By 1949, the House of Dior employed over a thousand staff in Paris and had licensed satellite manufacturers in New York, London, and Caracas, the first time a French couture house had operated international production at scale. Fashion had become a serious instrument of French foreign exchange policy, and the New Look was the central earner. The Boussac investment thesis had been confirmed inside two years.
The Decade That Followed
Dior dominated the 1950s. Between 1947 and 1957 he showed twenty-two collections, introducing successive silhouettes that evolved the New Look while keeping its hourglass logic intact: the Vertical line of 1950, the Tulip line of 1953, the H-line of 1954, the A-line of 1955, the Y-line of 1956.
The 1950s American department store wardrobe, the British coronation-era wardrobe, the suburban housewife uniform, the office secretary’s suit, and the Hollywood star’s red carpet gown all traced their underlying logic back to 30 Avenue Montaigne in February 1947. The silhouette spread through pattern books and ready-to-wear by the end of the decade. By 1955, a working woman in Indianapolis could buy a Dior-influenced dress at Sears for under fifteen dollars.

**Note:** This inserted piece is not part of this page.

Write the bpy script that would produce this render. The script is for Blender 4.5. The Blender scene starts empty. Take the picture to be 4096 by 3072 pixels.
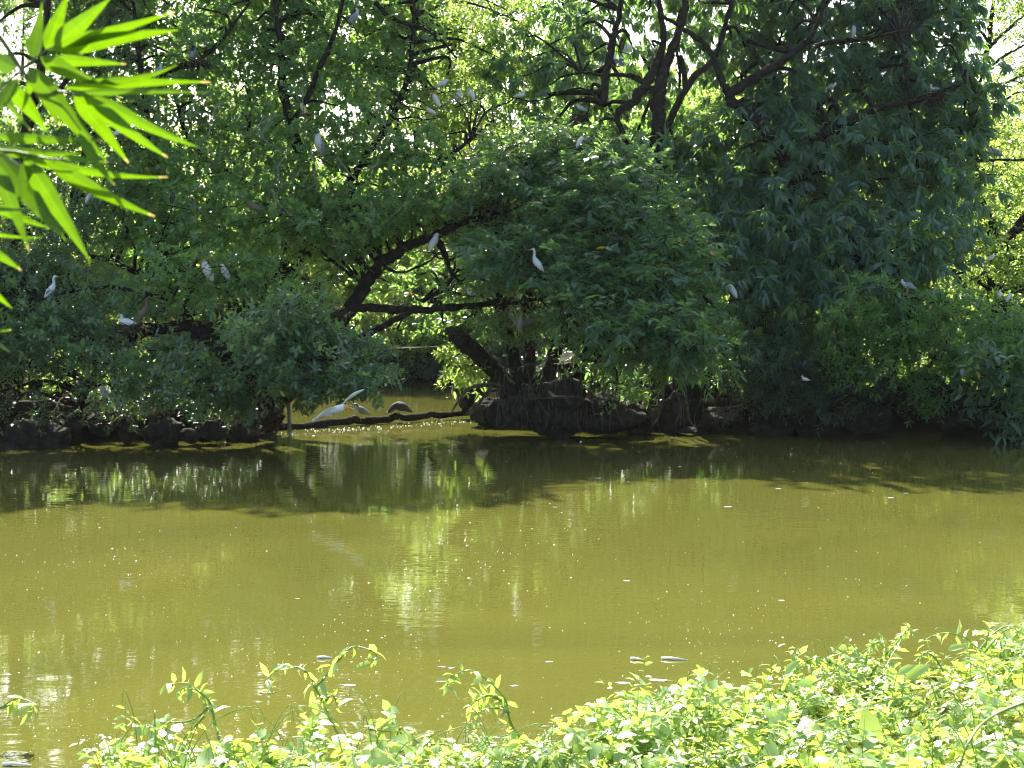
import bpy, math, random
import numpy as np
from mathutils import Vector, Matrix
R = math.radians
rng = np.random.default_rng(7)
random.seed(7)
SC = bpy.context.scene
COL = SC.collection

# ------------------------------------------------------------------ camera, sky, sun, exposure
F, CX, YH, H = 6000.0, 2048.0, 1250.0, 2.39      # focal length in photo pixels, horizon row, eye height
cam = bpy.data.cameras.new("camera")
cam.sensor_width = 36.0
cam.lens = F / 4096.0 * 36.0
cam.shift_y = -(1536.0 - YH) / 4096.0
cam.clip_start, cam.clip_end = 0.1, 3000.0
cam.dof.use_dof = True
cam.dof.focus_distance = 27.0
cam.dof.aperture_fstop = 10.0
camo = bpy.data.objects.new("camera", cam)
camo.location = (0, 0, H)
camo.rotation_euler = (R(90), 0, 0)
COL.objects.link(camo)
SC.camera = camo

SUN_EL, SUN_AZ = 41.0, -12.0                      # azimuth from straight ahead (+Y), negative = left
world = bpy.data.worlds.new("World")
SC.world = world
world.use_nodes = True
wn = world.node_tree.nodes
sky = wn.new("ShaderNodeTexSky")
sky.sky_type = 'NISHITA'
sky.sun_disc = False
sky.sun_elevation = R(SUN_EL)
sky.sun_rotation = R(SUN_AZ)
sky.air_density, sky.dust_density, sky.ozone_density = 1.0, 2.5, 1.0
wn["Background"].inputs["Strength"].default_value = 0.10
world.node_tree.links.new(sky.outputs[0], wn["Background"].inputs[0])
sl = bpy.data.lights.new("sun", 'SUN')
sl.energy = 5.0
sl.angle = R(0.5)
sl.color = (1.0, 0.95, 0.84)
so = bpy.data.objects.new("sun", sl)
sv = Vector((math.sin(R(SUN_AZ)) * math.cos(R(SUN_EL)), math.cos(R(SUN_AZ)) * math.cos(R(SUN_EL)), math.sin(R(SUN_EL))))
so.rotation_euler = (-sv).to_track_quat('-Z', 'Y').to_euler()
so.location = (0, 20, 40)
COL.objects.link(so)
SC.view_settings.view_transform = 'Standard'
SC.view_settings.look = 'None'
SC.view_settings.exposure = 2.1
SC.view_settings.gamma = 1.0
SC.render.engine = 'CYCLES'
cy = SC.cycles
cy.max_bounces, cy.diffuse_bounces, cy.glossy_bounces, cy.transmission_bounces = 7, 4, 3, 5
cy.caustics_reflective = cy.caustics_refractive = False
cy.sample_clamp_indirect = 6.0
cy.use_denoising = True
cy.use_adaptive_sampling = False
cy.pixel_filter_type = 'BLACKMAN_HARRIS'
cy.filter_width = 1.15

# ------------------------------------------------------------------ helpers
def W(px, py, Y):
    return np.array([(px - CX) / F * Y, Y, H + (YH - py) / F * Y])
def Wv(px, py, Y):
    return np.stack([(px - CX) / F * Y, Y, H + (YH - py) / F * Y], -1)
def proj(P):
    return CX + P[:, 0] / P[:, 1] * F, YH + (H - P[:, 2]) / P[:, 1] * F
def nrm(a):
    return a / np.maximum(np.linalg.norm(a, axis=-1, keepdims=True), 1e-9)
def empty(name, loc, label=None, cat=None, group=None, rot=0.0, scale=1.0):
    o = bpy.data.objects.new(name, None)
    o.empty_display_size = 0.1
    o.location = loc
    o.rotation_euler = (0, 0, rot)
    o.scale = (scale,) * 3
    COL.objects.link(o)
    tag(o, label, cat, group)
    return o
def tag(o, label=None, cat=None, group=None, kind=None):
    if label: o['label'] = label
    if cat: o['category'] = cat
    if group: o['group'] = group
    if kind: o['kind'] = kind
    return o
def mesh_np(name, V, loops, starts, mat, attr=None, smooth=False, col=None):
    me = bpy.data.meshes.new(name)
    me.vertices.add(len(V)); me.vertices.foreach_set('co', np.asarray(V, np.float32).ravel())
    me.loops.add(len(loops)); me.loops.foreach_set('vertex_index', np.asarray(loops, np.int32))
    me.polygons.add(len(starts)); me.polygons.foreach_set('loop_start', np.asarray(starts, np.int32))
    if attr is not None:
        a = me.attributes.new('v', 'FLOAT', 'POINT'); a.data.foreach_set('value', np.asarray(attr, np.float32))
    if col is not None:
        a = me.attributes.new('col', 'FLOAT_COLOR', 'POINT'); a.data.foreach_set('color', np.asarray(col, np.float32).ravel())
    if smooth:
        me.polygons.foreach_set('use_smooth', np.ones(len(starts), bool))
    me.update(calc_edges=True)
    if mat: me.materials.append(mat)
    return me
def place(me, name, parent=None, origin=None):
    """mesh with world coordinates -> object whose origin sits at origin (or at the parent)"""
    o = bpy.data.objects.new(name, me)
    if parent is not None:
        me.transform(Matrix.Translation(-parent.location))
        COL.objects.link(o); o.parent = parent
    else:
        if origin is not None:
            me.transform(Matrix.Translation(-Vector(origin))); o.location = origin
        COL.objects.link(o)
    return o

class MB:                                          # collects polygons
    def __init__(s): s.v, s.l, s.s, s.c, s.n, s.nl = [], [], [], [], 0, 0
    def add(s, V, faces, col=None):
        V = np.asarray(V, float); s.v.append(V)
        for f in faces:
            s.s.append(s.nl); s.l.extend([i + s.n for i in f]); s.nl += len(f)
        if col is not None: s.c.append(np.broadcast_to(np.asarray(col, float), (len(V), 4)))
        s.n += len(V)
    def tube(s, pts, rad, k=6, rough=0.0, cap=True):
        pts = np.asarray(pts, float); n = len(pts)
        rad = np.broadcast_to(np.asarray(rad, float), (n,))
        T = nrm(np.gradient(pts, axis=0))
        ref = np.array([0.13, 0.31, 0.94]) if abs(T[0, 2]) < 0.8 else np.array([0.2, -0.95, 0.1])
        A = nrm(np.cross(T, ref)); B = np.cross(T, A)
        th = np.linspace(0, 2 * np.pi, k, endpoint=False)
        rr = rad[:, None] * (1 + rough * rng.uniform(-1, 1, (n, k)))
        V = pts[:, None] + (A[:, None] * np.cos(th)[None, :, None] + B[:, None] * np.sin(th)[None, :, None]) * rr[:, :, None]
        V = V.reshape(-1, 3)
        f = []
        for i in range(n - 1):
            for j in range(k):
                j2 = (j + 1) % k
                f.append((i * k + j, i * k + j2, (i + 1) * k + j2, (i + 1) * k + j))
        if cap:
            f.append(tuple(range(k - 1, -1, -1))); f.append(tuple((n - 1) * k + j for j in range(k)))
        s.add(V, f)
    def box(s, a, b):
        (x0, y0, z0), (x1, y1, z1) = a, b
        V = [(x0,y0,z0),(x1,y0,z0),(x1,y1,z0),(x0,y1,z0),(x0,y0,z1),(x1,y0,z1),(x1,y1,z1),(x0,y1,z1)]
        s.add(V, [(0,3,2,1),(4,5,6,7),(0,1,5,4),(1,2,6,5),(2,3,7,6),(3,0,4,7)])
    def mesh(s, name, mat, smooth=False):
        return mesh_np(name, np.concatenate(s.v), s.l, s.s, mat, smooth=smooth, col=np.concatenate(s.c) if s.c else None)
def cr(P, m=6):
    """Catmull-Rom through P (n,d)"""
    P = np.asarray(P, float); Q = np.vstack([2 * P[0] - P[1], P, 2 * P[-1] - P[-2]])
    out = []
    for i in range(1, len(Q) - 2):
        t = np.linspace(0, 1, m, endpoint=False)[:, None]
        a, b, c, d = Q[i - 1], Q[i], Q[i + 1], Q[i + 2]
        out.append(0.5 * (2 * b + (c - a) * t + (2 * a - 5 * b + 4 * c - d) * t**2 + (3 * b - a - 3 * c + d) * t**3))
    out.append(P[-1:])
    return np.vstack(out)
def inpoly(poly, x, y):
    poly = np.asarray(poly, float); n = len(poly); r = np.zeros(len(x), bool); j = n - 1
    for i in range(n):
        xi, yi = poly[i]; xj, yj = poly[j]
        c = ((yi > y) != (yj > y)) & (x < (xj - xi) * (y - yi) / (yj - yi + 1e-12) + xi)
        r ^= c; j = i
    return r
def polysample(poly, n, g=rng):
    poly = np.asarray(poly, float); lo, hi = poly.min(0), poly.max(0); out = np.zeros((0, 2))
    while len(out) < n:
        q = g.uniform(lo, hi, (4 * n + 50, 2)); out = np.vstack([out, q[inpoly(poly, q[:, 0], q[:, 1])]])
    return out[:n]
def spread(poly, n, g=rng):
    """n points spread through the polygon (best-candidate)"""
    c = polysample(poly, n * 6, g); out = [c[0]]
    d = np.hypot(*(c - c[0]).T)
    for _ in range(n - 1):
        i = int(np.argmax(d * g.uniform(0.55, 1, len(d)))); out.append(c[i]); d = np.minimum(d, np.hypot(*(c - c[i]).T))
    return np.array(out)

# ------------------------------------------------------------------ materials
def new_mat(name):
    m = bpy.data.materials.new(name); m.use_nodes = True
    return m, m.node_tree.nodes, m.node_tree.links, m.node_tree.nodes["Principled BSDF"]
def ramp(N, pts):
    r = N.new("ShaderNodeValToRGB"); e = r.color_ramp.elements
    while len(e) < len(pts): e.new(0.5)
    for k, (p, c) in zip(e, pts): k.position = p; k.color = (*c, 1)
    return r
def leaf_mat(name, dark, light, trans, tf=0.45, rough=0.38, spec=0.65, rare=None):
    m, N, L, b = new_mat(name)
    a = N.new("ShaderNodeAttribute"); a.attribute_name = 'v'
    pts = [(0.0, dark), (0.93, light)]
    if rare: pts += [(0.992, light), (0.996, rare)]
    r = ramp(N, pts); L.new(a.outputs['Fac'], r.inputs[0])
    L.new(r.outputs[0], b.inputs['Base Color'])
    b.inputs['Roughness'].default_value = rough
    b.inputs['Specular IOR Level'].default_value = spec
    t = N.new("ShaderNodeBsdfTranslucent")
    tp = [(0.0, tuple(0.75 * c for c in trans)), (0.93, tuple(1.15 * c for c in trans))]
    if rare: tp += [(0.992, trans), (0.996, tuple(1.5 * c for c in rare))]
    r2 = ramp(N, tp); L.new(a.outputs['Fac'], r2.inputs[0]); L.new(r2.outputs[0], t.inputs[0])
    mx = N.new("ShaderNodeMixShader"); mx.inputs[0].default_value = tf
    L.new(b.outputs[0], mx.inputs[1]); L.new(t.outputs[0], mx.inputs[2])
    L.new(mx.outputs[0], N["Material Output"].inputs[0])
    return m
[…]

Dior died of a heart attack on October 24, 1957, in Montecatini, Italy, while on holiday with friends. He was fifty-two years old. The House of Dior board appointed his twenty-one-year-old assistant Yves Saint Laurent to take over the artistic direction of the house within forty-eight hours. Saint Laurent would hold the role for three seasons before being conscripted into the French military during the Algerian War.
Closing
The New Look reset women’s clothing for an entire decade and accidentally became the canonical silhouette of the 1950s, even though its first season was 1947. The Boussac investment strategy worked because the silhouette was visually irresistible and economically engineered to consume resources at the maximum possible rate. The political backlash against it lost. The women who picketed in Dallas had their wartime sensibility on the right side of history regarding fabric conservation and on the wrong side regarding fashion.
By 1950, every woman who could afford a New Look dress was wearing one. By 1955, the silhouette had spread to the middle class globally through pattern catalogs and ready-to-wear. Every couture revival of the hourglass since 1947, from Yves Saint Laurent in the 1980s to Karl Lagerfeld at Chanel in the 1990s to Maria Grazia Chiuri’s contemporary work back at Dior, is a footnote to that February afternoon at 30 Avenue Montaigne.
The look that ended the war in fashion has never quite left it. The 1940s wardrobe was designed by a War Production Board committee. The 1950s wardrobe was designed by one man and his textile investor. Both decades show how completely a single design office can reset what women wear.